Текущая страница: 6 (всего у книги 47 страниц) [доступный отрывок для чтения: 15 страниц]
3 Далее ссылки на тексты стихов, напечатанных в этом издании, будут даваться после цитаты в квадратных скобках. Первая цифра означает том, вторая – страницу.
4 См.: Максимов Д. Е. Поэзия и проза Александра Блока. Л.: Советский писатель, 1975. С. 6–143, 144–174.
5 Это подтверждают гениальные вокальные циклы Г. В. Свиридова на стихи Блока: в них очевиден внимательный отбор и смысловые образные связи наиболее глубоких в религиозном отношении, здоровых и светлых произведений поэта, часть которых здесь цитировалась.

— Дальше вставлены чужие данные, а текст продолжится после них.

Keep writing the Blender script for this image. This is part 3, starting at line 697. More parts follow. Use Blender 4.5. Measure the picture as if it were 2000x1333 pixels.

Космическое христианство Андрея БелогоА. Л. Казин
Среди наследников серебряного века в русской литературе советского периода сразу после Блока следует назвать Андрея Белого – не только потому, что оба были – и оставались после революции – крупнейшими символистами, но, прежде всего, в силу значимости христианской темы для творчества обоих. Особенно это касается Белого. Не будучи, в отличие от друга-врага Блока, гениальным поэтом, Белый постоянно обращал своё универсальное творческое сознание к образу Христа – и в прозе, и в поэзии, и в публицистике, и в теории символизма. Иногда всё творчество Андрея Белого называют эстетическим христианством. Другое дело, какое это было христианство. И было ли оно христианством вообще.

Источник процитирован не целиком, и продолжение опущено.